*Directions for this task*.
Give back exactly the lines from the start of the listing to the line containing "SC = bpy.context.scene", inclusive, and nothing beyond them.

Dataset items
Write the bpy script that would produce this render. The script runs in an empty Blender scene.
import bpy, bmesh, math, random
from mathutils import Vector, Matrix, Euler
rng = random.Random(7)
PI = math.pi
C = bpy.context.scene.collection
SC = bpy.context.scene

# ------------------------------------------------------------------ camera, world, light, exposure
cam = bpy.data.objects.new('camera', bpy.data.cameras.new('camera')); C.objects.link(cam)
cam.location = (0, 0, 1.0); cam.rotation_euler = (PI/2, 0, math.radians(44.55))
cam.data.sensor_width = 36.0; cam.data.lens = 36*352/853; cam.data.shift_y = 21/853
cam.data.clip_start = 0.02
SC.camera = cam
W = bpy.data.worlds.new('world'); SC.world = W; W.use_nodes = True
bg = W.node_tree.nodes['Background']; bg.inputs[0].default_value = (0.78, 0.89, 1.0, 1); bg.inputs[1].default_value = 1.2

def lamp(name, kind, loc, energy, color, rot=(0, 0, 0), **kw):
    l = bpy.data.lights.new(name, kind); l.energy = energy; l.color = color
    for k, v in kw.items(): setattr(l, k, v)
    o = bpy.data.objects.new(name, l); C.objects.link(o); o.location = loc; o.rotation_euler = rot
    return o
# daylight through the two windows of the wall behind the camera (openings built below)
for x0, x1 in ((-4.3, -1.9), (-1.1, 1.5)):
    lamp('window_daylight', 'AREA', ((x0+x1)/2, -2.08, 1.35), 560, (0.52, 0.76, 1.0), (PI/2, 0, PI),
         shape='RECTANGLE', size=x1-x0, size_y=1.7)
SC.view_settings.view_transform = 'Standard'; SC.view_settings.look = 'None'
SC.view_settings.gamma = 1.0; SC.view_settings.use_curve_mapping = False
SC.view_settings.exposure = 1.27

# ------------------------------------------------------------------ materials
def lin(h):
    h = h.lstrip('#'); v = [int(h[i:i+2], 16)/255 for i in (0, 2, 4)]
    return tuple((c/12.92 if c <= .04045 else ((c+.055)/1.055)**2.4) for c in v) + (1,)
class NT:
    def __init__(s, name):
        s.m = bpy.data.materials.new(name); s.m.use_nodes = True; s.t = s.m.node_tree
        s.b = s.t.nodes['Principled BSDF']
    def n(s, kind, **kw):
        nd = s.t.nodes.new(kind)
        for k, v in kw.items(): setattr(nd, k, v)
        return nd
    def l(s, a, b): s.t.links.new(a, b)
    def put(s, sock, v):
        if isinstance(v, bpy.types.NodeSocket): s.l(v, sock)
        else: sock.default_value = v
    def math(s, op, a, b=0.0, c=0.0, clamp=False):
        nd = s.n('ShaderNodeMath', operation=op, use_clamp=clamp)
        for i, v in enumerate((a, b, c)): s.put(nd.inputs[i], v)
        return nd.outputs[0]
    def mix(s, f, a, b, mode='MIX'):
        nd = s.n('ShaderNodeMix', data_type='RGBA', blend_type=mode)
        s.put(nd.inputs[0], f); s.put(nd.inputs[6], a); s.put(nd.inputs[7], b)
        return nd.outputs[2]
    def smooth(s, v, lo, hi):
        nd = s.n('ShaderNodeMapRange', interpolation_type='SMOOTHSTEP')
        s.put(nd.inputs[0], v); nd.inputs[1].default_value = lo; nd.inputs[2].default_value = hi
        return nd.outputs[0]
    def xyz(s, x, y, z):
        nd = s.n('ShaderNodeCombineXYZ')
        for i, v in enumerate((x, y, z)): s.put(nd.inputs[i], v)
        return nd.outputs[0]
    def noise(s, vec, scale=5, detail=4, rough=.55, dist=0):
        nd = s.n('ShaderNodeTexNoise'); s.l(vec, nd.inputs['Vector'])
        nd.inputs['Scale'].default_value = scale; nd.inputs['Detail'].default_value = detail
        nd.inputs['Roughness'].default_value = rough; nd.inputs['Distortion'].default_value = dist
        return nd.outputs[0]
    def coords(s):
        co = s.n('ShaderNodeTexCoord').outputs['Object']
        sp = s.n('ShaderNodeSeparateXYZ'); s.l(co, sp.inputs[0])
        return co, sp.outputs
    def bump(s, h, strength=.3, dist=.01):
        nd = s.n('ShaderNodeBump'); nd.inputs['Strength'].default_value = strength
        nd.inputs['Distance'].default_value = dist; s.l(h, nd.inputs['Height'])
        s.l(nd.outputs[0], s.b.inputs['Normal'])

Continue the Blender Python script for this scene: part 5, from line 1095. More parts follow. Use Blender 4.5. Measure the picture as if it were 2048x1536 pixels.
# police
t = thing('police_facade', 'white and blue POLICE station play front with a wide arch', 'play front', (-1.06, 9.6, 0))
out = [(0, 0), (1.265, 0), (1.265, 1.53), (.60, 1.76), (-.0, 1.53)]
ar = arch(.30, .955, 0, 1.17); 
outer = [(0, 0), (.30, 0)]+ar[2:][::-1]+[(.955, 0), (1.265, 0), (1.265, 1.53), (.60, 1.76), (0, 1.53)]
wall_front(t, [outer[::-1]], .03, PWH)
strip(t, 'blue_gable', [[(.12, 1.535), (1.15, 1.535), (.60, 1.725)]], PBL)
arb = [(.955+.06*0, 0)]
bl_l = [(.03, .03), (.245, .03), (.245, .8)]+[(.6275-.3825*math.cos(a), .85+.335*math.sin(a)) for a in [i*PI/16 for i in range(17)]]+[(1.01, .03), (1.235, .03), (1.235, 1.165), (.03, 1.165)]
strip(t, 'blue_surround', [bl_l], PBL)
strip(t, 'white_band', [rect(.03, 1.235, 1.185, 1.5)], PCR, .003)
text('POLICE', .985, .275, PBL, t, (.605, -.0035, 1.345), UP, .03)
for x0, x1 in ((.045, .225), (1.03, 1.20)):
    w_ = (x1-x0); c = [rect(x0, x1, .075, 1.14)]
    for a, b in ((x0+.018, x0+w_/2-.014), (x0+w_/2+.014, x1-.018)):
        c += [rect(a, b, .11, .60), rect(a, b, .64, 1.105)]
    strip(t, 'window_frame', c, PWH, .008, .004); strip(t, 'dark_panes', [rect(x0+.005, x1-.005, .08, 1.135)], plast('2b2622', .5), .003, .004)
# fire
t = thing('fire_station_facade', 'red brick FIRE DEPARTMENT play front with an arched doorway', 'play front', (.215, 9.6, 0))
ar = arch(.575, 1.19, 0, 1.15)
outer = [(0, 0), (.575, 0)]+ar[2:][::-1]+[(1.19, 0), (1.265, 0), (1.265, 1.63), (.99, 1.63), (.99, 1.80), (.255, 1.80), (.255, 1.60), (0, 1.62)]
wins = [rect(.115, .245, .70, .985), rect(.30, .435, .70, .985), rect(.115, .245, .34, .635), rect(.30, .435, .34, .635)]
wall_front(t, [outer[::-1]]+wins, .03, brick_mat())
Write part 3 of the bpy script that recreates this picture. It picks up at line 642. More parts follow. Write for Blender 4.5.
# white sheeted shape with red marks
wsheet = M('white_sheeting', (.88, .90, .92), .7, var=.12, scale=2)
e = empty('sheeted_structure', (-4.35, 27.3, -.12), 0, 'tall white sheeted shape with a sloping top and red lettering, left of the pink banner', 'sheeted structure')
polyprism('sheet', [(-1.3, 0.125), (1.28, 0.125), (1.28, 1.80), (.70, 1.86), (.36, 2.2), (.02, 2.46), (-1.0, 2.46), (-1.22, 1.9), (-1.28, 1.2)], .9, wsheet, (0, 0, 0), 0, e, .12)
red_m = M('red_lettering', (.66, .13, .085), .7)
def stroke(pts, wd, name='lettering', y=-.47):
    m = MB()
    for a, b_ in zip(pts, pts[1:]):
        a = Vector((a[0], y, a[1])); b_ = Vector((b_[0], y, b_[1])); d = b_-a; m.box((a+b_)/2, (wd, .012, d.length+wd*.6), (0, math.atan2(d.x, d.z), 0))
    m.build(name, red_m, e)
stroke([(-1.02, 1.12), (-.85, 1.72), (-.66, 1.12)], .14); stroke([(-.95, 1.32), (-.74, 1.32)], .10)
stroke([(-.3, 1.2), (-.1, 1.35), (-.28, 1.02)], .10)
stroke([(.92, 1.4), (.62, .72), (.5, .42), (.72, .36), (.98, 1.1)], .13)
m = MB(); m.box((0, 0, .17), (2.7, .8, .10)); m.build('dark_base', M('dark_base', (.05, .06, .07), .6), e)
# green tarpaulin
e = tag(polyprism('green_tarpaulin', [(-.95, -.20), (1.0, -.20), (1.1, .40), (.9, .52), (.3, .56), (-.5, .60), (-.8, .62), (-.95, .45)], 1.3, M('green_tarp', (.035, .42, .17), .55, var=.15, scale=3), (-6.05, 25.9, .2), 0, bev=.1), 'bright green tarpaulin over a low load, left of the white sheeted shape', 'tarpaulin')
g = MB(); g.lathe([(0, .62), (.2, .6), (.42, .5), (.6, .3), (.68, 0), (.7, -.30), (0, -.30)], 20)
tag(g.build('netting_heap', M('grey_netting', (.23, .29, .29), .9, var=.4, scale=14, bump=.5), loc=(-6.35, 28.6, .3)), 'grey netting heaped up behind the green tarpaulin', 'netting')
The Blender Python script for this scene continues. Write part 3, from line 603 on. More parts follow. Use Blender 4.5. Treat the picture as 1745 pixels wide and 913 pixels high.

*Response below*.
Write the bpy script that would produce this render. The script runs in an empty Blender scene.
import bpy, bmesh, math, random
from mathutils import Vector, Matrix, Euler
rng = random.Random(7)
PI = math.pi
C = bpy.context.scene.collection
SC = bpy.context.scene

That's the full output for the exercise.